Herbert Mansfield Riley (1904-1995)

Inducted 1978


Gentil Citrus Packinghouse


Federal Inspector Supervisor for Florida & Georgia

Doyle Conner

Division of Fruit & Vegetable Inspection

Japanese Grapefruit- Mediterranean Fruit Fly


Herbert Mansfield Riley was born in Butler, Georgia in 1904. The Riley family were peanut farmers and knew the family of President Jimmy Carter. Riley attended Gordon College in Georgia before later moving to Haines City to work in the Gentile Citrus Packinghouse. Riley began work as a fruit and vegetable inspector and grader when the grading process was still relatively new to the industry. By 1925, Riley had been appointed as a Regional Inspector Supervisor working in Tampa, Florida. Riley worked in this capacity until 1939 when state and federal inspection services were combined. He was then appointed as the Federal Inspector Supervisor for Florida and Georgia and worked out Winter Haven.
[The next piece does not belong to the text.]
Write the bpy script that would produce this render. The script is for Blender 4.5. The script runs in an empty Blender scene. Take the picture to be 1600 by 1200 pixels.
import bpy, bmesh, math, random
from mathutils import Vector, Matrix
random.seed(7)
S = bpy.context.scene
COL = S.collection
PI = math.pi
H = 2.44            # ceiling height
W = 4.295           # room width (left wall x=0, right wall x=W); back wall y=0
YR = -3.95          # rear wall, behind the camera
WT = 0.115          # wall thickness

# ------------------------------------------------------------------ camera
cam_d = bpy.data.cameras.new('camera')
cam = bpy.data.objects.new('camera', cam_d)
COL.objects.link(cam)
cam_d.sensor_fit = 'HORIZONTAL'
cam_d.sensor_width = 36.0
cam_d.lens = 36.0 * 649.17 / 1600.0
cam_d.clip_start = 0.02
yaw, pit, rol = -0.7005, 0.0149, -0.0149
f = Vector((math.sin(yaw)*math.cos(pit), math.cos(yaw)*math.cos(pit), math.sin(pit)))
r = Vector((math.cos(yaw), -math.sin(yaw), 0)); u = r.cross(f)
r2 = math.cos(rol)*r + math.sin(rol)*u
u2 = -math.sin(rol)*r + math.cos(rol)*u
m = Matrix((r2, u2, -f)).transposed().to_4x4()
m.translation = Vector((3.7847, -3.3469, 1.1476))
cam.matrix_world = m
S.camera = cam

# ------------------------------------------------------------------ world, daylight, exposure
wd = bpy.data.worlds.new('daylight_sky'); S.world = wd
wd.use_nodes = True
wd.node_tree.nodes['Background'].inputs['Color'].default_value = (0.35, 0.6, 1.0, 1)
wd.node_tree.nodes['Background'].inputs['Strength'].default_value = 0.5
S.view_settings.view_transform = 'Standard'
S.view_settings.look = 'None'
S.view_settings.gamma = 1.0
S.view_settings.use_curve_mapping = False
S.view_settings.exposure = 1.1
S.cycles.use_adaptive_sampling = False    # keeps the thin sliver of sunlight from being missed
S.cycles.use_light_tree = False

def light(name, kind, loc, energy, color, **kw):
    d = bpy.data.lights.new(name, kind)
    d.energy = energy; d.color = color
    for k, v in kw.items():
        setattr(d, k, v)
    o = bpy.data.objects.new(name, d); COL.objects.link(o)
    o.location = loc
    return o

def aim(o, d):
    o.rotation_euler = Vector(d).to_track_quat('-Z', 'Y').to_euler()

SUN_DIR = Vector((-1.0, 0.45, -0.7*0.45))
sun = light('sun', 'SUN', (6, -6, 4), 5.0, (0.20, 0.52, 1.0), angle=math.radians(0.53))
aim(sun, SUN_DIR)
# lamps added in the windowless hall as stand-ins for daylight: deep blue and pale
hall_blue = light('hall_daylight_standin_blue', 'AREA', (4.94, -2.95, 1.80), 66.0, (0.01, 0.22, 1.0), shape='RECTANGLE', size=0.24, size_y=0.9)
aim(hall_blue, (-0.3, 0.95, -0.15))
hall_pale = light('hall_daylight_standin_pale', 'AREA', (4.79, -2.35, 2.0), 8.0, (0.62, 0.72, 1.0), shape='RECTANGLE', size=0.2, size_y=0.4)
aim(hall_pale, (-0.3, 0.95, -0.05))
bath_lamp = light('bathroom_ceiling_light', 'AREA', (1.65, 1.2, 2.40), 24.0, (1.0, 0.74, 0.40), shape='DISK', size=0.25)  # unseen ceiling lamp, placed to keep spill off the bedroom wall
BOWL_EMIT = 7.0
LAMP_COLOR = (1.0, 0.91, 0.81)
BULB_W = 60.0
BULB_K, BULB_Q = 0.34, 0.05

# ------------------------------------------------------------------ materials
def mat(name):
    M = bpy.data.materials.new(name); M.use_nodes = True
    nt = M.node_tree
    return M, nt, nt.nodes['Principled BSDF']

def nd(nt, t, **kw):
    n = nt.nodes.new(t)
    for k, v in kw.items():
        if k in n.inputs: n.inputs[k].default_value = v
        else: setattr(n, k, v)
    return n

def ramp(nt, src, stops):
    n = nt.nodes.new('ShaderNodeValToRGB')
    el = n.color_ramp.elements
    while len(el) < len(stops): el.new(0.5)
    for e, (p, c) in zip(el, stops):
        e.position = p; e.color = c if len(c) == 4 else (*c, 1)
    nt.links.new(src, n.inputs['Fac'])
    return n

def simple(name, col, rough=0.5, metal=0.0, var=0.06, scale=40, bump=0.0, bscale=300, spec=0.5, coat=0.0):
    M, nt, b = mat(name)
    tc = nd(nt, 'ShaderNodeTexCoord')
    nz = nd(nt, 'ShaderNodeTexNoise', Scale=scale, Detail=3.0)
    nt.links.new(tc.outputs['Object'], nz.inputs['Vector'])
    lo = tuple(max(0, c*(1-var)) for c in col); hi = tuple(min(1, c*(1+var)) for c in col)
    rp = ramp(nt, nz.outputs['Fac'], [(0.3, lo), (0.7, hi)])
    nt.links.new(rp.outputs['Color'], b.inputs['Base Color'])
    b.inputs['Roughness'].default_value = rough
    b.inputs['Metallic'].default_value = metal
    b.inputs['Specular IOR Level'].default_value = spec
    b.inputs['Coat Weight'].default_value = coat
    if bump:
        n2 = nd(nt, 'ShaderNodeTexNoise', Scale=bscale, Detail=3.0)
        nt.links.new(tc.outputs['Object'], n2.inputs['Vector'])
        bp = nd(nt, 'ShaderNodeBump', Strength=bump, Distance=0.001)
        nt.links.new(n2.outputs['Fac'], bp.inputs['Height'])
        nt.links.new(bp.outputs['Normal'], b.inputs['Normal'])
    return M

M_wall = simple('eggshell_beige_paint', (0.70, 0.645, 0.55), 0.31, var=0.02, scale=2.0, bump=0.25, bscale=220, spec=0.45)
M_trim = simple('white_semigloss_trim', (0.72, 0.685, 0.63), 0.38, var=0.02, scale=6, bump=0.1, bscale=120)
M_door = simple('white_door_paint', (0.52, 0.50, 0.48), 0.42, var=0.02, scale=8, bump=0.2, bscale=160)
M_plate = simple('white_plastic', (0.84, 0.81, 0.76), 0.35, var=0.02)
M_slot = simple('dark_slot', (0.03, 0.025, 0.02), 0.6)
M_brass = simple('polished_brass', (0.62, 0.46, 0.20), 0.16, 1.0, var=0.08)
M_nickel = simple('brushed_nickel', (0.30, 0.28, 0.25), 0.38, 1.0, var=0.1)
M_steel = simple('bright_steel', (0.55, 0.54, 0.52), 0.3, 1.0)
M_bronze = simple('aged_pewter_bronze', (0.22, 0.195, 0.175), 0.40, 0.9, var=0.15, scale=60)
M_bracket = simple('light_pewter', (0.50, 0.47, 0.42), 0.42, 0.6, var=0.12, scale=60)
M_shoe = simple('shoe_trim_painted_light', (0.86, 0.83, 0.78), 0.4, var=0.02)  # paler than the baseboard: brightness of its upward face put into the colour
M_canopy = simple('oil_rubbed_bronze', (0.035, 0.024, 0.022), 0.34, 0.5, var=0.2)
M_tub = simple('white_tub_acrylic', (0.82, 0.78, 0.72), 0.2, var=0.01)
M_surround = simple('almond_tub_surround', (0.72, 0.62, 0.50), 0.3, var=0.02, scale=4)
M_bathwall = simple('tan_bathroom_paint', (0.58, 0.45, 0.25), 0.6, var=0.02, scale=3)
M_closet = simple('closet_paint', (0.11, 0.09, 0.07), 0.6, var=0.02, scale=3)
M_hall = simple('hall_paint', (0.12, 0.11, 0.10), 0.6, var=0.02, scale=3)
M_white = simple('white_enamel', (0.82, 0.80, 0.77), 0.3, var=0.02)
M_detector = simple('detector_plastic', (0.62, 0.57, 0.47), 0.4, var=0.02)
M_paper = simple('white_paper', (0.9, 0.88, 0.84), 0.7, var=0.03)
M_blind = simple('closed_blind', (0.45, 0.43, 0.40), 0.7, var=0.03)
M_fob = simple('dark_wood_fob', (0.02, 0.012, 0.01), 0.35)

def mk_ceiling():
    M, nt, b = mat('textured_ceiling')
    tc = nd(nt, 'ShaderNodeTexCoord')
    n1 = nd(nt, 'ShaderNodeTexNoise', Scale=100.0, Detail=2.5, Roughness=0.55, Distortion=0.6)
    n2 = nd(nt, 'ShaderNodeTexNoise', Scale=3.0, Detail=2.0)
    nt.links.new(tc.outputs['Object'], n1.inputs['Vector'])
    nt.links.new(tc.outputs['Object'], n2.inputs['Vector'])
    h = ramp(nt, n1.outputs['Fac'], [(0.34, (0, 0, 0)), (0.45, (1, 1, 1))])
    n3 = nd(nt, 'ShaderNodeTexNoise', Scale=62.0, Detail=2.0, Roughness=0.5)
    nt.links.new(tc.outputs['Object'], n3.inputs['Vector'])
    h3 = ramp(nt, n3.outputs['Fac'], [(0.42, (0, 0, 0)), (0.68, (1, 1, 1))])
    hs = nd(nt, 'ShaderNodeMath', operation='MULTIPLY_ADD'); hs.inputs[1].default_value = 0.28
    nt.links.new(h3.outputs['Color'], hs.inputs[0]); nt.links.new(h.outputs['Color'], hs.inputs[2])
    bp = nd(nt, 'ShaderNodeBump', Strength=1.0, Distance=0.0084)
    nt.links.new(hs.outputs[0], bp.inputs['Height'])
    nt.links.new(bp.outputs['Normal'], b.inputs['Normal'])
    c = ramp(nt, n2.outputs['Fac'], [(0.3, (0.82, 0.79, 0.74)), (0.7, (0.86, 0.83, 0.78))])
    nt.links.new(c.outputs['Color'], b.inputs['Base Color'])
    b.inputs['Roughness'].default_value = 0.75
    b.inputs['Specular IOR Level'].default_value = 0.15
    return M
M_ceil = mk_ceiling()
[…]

In 1963 Florida Commissioner of Agriculture Doyle Conner appointed Riley the Director of the Division of Fruit and Vegetable Inspection, where he was in charge of both state and federal inspection services. He held the federal position for 10 years until 1973. Riley believed that the inspection service was meant to help the growers and the citrus industry. Riley believed that the Inspection Service was “Here to help the industry, not harass them.”

Riley worked on several issues for the betterment of the industry. He was known to attend meetings of the Florida Citrus Commission and address issues he believed important by stating, “gentlemen, we’ve got to do something about … ” Riley generally had great success using this approach. Riley was known for challenging unfair regulations and advocating for better pay for industry employees. He was also well-known for his unwavering demand for high citrus quality.

Finally, Riley is credited with saving the Japanese market for Florida Grapefruit in 1974. After a Mediterranean fruit fly was found in a shipment of fresh grapefruit, Japan immediately refused all further shipments. The Florida citrus industry could not afford to lose this valuable market, so Riley quickly built makeshift fumigation facilities to treat further grapefruit shipments so that they fell within Japan’s standards. Riley’s facility and methods proved successful and Japan began to accept the treated grapefruit.

In recognition of his many years of service to the Florida citrus industry, Riley was inducted into the Florida Citrus Hall of Fame in 1978. Herbert Mansfield Riley passed away on November 14, 1995.